Manchmal gibt es keinen anderen Weg, als von bestimmten Mitmenschen, Gruppen oder sogar Kirchen Abstand nehmen. Auch Jesus konnte die Gemeinschaft mit Judas nicht retten. Pastor und Autor Horst Stricker hat sich damit auseinandergesetzt.
Der
Herr deckt keinen faulen Frieden. Schon der Prophet warnte im Namen Gottes,
lauthals «Friede, Friede» zu bekennen,
wo kein Frieden ist (Jeremia, Kapitel 6, Vers 14). Paulus mahnt alle Christen, Liebe und
Frieden nicht als fromme Maske zur Schau zu stellen (Römer, Kapitel 12, Vers 9).
Nicht «menschenhörig» sein
Überhaupt ist Liebe in der Bibel immer mit der Wahrheit Gottes verknüpft. Sie kennt keine Liebe, die den anderen
um jeden Preis zu tolerieren hat – wenngleich sie die Fähigkeit und Weite in
sich trägt, sogar die Feinde zu lieben. Das heisst aber nicht, ihr Verhalten
gutzuheissen.
Zur Mündigkeit des Glaubens gehört, nicht
menschenhörig zu sein. «Ihr seid teuer
erkauft; werdet nicht der Menschen Knechte» (1. Korinther, Kapitel 7, Vers 23). Obwohl Paulus
gegen den Spaltungsgeist in Korinth kämpft, gesteht er zugleich ein: «Es muss ja auch zu Spaltungen unter euch
kommen, damit offenbar wird, wer sich bei euch im Glauben bewährt» (1. Korinther, Kapitel 11, Vers 19).

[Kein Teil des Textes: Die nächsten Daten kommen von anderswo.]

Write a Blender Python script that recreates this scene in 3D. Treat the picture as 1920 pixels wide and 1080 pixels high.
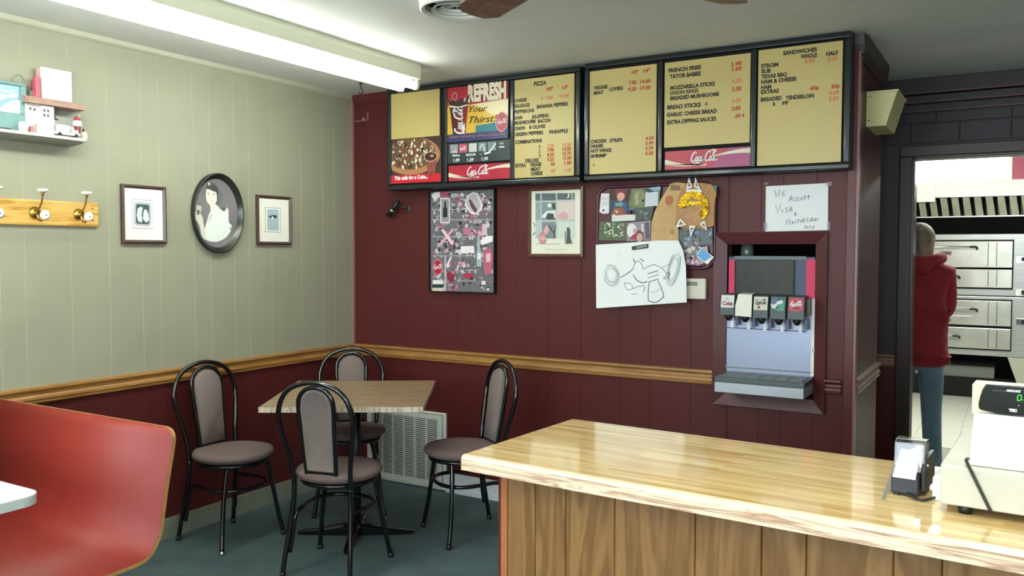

Wenn der Geist Gottes trennt, statt zu verbinden
Deshalb ist Charles Haddon Spurgeons eindringlichem
Plädoyer zuzustimmen: «Nichts hat die
Einheit der wahren Gläubigen so stark gefördert, wie der Bruch mit den falschen Gläubigen. Trennung von solchen, die fundamentale Irrtümer gewähren lassen
oder das 'Brot des Lebens' den verderbenden Seelen vorenthalten, ist keine
Spaltung, sondern nur das, was die Wahrheit, das Gewissen und Gott von allen
erwarten, die treu erfunden werden wollen!»
Der Geist Gottes verbindet nicht alles und
jedermann. Er trennt auch, was nicht zusammengehört. Der Herr lässt solche
Spannungen zu, damit wir durch alle diese schmerzlichen Konflikte hindurch
lernen, im Glauben mündig zu werden, die Geister zu unterscheiden und die
Gemeinde Christi vor falschen Bündnissen zu schützen.
Vorsicht vor «giftigen Wurzeln»
Wir sollen als Christen nicht nur lieben,
sondern auch differenzieren lernen. Denn am Ende der Zeit wird die Geschichte
zum Tummelplatz irreführender Propheten, falschen Messiassen und Ideologien. Es
bahnt sich eine antichristliche Macht an, die mit grosser Kraft, mit lügenhaften
Zeichen und Wundern sowie spektakulären Verführungen die Welt «beglücken» wird
(2. Thessalonicher, Kapitel 2, Verse 9-11).
Selbst die von Gott Erwählten können verführt
werden. Ausdrücklich mahnt Jesus seine Jünger, vorsichtig zu sein und sich
nicht naiv zu verbrüdern (Markus, Kapitel 13, Verse 22-23). Durch das gesamte Neue Testament
geht die Mahnung, die Geister zu prüfen, ob sie von Gott sind (1. Johannes, Kapitel 4, Vers 1). So sind wir
einerseits gefordert, unsere Beziehungen in der biblischen Polarität von Liebe
und Wahrheit so friedlich wie möglich zu gestalten und füreinander Sorge zu
tragen: «Gebt aufeinander acht, dass
niemand die Gnade Gottes verscherzt und dass nicht jemand unter euch wie eine
giftige Wurzel ausschlägt und viele vergiftet» (Hebräer, Kapitel 12, Vers 15).
Andererseits brauchen wir mehr denn je
geistliche Zivilcourage, uns von Menschen und Bewegungen zu distanzieren, die
biblischen Grundlagen widersprechen und einen pseudochristlichen Charakter
offenbaren.
Schleifprozesse zur Charakterbildung
Wo immer Liebe auf Kosten der
Wahrheit gefordert wird, brauchen wir den Mut des Glaubens, allen Bündnissen
zu widersprechen, die das Evangelium von Jesus Christus und seinen Frieden
reduzieren oder verraten.
Das gilt aber auch umgekehrt: Wenn wir die Wahrheit ohne Liebe durchsetzen, fallen
wir durch das Netz der Barmherzigkeit Gottes!
Die
sich daraus ergebenden Herausforderungen gleichen Schleifprozessen, die den
Charakter formen, unsere Glaubensreife und Vollkommenheit voranbringen (Matthäus, Kapitel 5, Vers 48) – und die Nachfolge Christi mündig und ewigkeitstauglich machen.